WHAT NEEDS TO BE DONE: Check each line for the string "pixels", then give only how many lines have it.

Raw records
◇ ◇ ◇ ◇ ◇ ◇ ◇
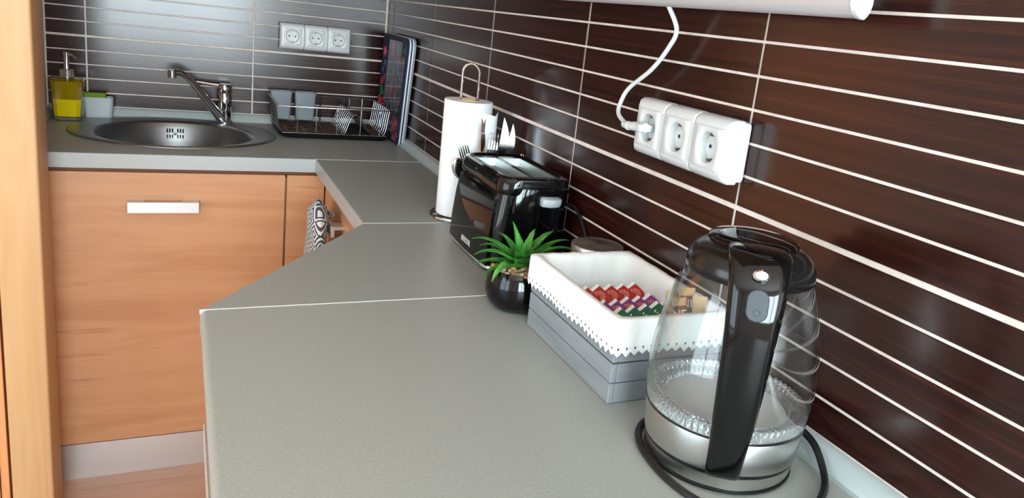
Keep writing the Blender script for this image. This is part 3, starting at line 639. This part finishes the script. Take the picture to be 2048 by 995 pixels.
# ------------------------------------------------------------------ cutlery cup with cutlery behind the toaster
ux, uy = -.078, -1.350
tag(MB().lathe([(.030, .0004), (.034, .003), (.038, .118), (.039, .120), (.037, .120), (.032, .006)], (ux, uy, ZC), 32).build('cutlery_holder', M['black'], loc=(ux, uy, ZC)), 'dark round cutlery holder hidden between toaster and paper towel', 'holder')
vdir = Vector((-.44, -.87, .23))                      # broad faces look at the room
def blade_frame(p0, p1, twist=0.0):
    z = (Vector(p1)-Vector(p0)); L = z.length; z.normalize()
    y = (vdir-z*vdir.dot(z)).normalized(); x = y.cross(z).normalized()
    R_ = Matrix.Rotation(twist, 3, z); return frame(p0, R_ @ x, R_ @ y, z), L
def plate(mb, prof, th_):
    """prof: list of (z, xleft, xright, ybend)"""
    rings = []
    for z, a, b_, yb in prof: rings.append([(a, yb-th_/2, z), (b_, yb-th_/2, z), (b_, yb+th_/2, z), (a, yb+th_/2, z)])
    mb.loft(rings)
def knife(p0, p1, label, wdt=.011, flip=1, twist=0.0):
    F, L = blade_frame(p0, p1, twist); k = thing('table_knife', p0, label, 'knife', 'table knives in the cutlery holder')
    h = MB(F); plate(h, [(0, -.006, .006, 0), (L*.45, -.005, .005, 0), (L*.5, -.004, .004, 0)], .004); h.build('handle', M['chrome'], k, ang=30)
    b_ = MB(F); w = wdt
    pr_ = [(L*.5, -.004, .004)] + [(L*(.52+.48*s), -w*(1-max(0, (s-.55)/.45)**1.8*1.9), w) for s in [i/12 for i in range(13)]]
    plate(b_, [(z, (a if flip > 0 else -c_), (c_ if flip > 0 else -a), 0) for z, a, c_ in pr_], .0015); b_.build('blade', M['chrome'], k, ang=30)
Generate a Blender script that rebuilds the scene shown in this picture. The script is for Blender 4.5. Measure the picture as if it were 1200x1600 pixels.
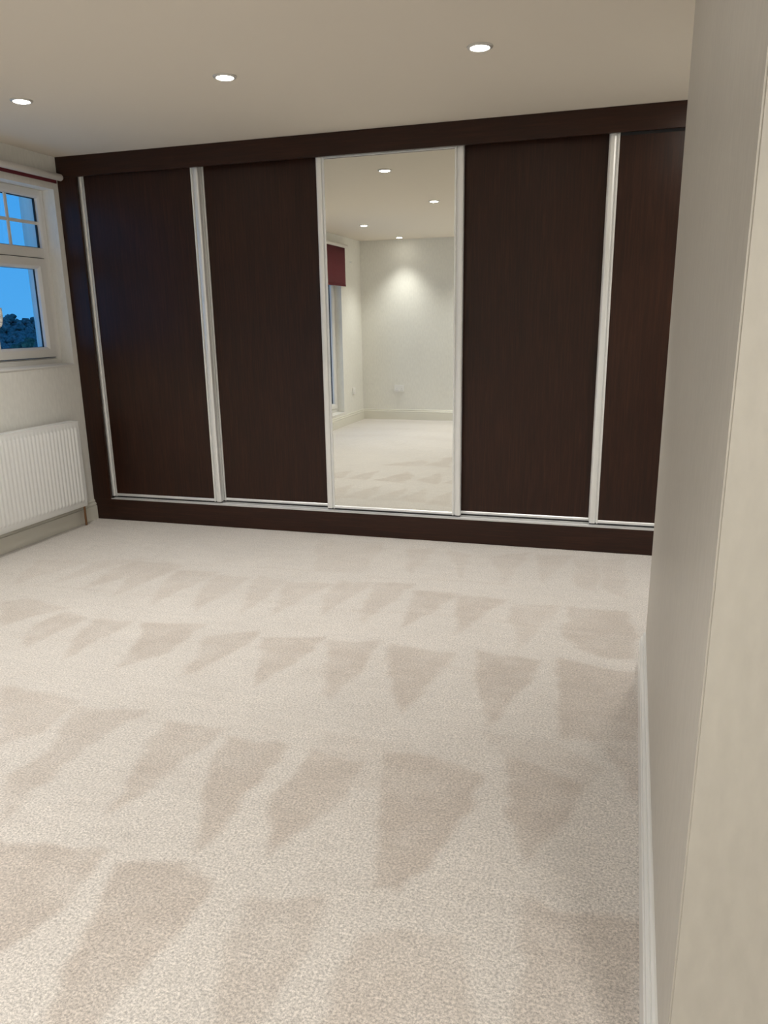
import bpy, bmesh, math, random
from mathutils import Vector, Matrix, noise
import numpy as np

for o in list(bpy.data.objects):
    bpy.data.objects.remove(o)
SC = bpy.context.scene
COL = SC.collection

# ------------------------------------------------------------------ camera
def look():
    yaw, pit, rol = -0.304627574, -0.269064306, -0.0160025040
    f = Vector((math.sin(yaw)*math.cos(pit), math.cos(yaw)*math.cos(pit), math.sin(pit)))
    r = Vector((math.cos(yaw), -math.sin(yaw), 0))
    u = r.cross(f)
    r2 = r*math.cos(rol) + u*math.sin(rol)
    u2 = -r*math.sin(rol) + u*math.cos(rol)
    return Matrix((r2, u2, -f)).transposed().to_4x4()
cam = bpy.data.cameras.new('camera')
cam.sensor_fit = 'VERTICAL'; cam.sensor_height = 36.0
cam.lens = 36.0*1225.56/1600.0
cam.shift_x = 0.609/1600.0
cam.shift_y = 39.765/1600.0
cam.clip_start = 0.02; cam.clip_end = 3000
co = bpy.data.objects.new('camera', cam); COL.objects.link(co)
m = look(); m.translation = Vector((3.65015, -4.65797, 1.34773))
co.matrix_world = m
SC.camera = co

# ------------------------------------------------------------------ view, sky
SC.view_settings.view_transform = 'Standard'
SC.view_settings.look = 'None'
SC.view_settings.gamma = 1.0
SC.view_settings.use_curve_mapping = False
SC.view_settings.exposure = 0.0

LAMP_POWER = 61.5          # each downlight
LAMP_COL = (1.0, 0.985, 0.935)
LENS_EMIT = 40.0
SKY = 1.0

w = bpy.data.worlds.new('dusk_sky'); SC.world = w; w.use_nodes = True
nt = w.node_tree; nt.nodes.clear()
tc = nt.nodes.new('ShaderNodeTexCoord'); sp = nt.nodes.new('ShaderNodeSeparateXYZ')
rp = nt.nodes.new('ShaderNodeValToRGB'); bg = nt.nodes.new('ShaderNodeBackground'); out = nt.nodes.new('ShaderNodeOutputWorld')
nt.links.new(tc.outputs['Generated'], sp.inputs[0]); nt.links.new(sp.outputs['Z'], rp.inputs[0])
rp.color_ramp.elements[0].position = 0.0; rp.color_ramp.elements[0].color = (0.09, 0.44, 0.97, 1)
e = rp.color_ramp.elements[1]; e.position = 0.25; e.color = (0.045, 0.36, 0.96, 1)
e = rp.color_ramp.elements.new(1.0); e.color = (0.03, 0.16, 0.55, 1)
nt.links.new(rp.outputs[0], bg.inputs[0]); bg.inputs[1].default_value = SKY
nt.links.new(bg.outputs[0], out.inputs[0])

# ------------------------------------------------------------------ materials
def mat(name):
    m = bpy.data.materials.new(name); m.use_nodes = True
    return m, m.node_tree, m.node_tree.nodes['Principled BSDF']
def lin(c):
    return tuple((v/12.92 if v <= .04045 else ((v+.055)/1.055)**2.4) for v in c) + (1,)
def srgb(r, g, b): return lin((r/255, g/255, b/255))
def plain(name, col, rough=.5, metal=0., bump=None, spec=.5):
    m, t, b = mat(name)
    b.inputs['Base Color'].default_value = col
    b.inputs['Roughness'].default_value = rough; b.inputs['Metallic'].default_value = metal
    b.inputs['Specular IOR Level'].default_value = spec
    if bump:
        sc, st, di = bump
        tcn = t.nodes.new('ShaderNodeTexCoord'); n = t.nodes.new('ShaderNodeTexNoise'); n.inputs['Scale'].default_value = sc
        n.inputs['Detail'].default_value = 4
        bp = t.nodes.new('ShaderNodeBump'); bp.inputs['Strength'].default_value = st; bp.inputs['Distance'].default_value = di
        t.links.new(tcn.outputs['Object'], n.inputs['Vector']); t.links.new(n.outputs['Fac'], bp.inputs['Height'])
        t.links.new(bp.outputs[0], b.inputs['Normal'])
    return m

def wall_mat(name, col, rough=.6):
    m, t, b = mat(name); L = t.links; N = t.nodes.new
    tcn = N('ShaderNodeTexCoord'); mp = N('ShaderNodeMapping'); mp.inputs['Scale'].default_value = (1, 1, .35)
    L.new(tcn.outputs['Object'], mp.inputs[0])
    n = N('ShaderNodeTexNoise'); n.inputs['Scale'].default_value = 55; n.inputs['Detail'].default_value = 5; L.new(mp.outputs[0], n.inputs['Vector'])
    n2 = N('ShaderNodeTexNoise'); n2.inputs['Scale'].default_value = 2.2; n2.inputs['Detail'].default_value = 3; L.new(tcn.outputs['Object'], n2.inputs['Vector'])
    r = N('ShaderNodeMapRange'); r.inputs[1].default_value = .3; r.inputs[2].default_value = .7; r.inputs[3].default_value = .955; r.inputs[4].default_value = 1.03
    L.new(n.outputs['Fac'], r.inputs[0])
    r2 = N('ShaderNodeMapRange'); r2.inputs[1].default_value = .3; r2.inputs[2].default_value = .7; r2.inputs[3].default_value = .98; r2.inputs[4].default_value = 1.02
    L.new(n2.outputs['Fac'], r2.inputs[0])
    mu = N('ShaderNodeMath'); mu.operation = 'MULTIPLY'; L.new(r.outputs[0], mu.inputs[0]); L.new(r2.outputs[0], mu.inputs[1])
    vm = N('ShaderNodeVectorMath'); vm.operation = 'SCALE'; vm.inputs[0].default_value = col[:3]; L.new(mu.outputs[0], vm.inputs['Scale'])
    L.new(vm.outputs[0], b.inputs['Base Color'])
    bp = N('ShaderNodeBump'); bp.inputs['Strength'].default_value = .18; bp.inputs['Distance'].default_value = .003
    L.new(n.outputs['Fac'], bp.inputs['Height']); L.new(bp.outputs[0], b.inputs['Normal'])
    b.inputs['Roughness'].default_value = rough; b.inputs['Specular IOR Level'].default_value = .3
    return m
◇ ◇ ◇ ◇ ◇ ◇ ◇
FINISHED TASK: 2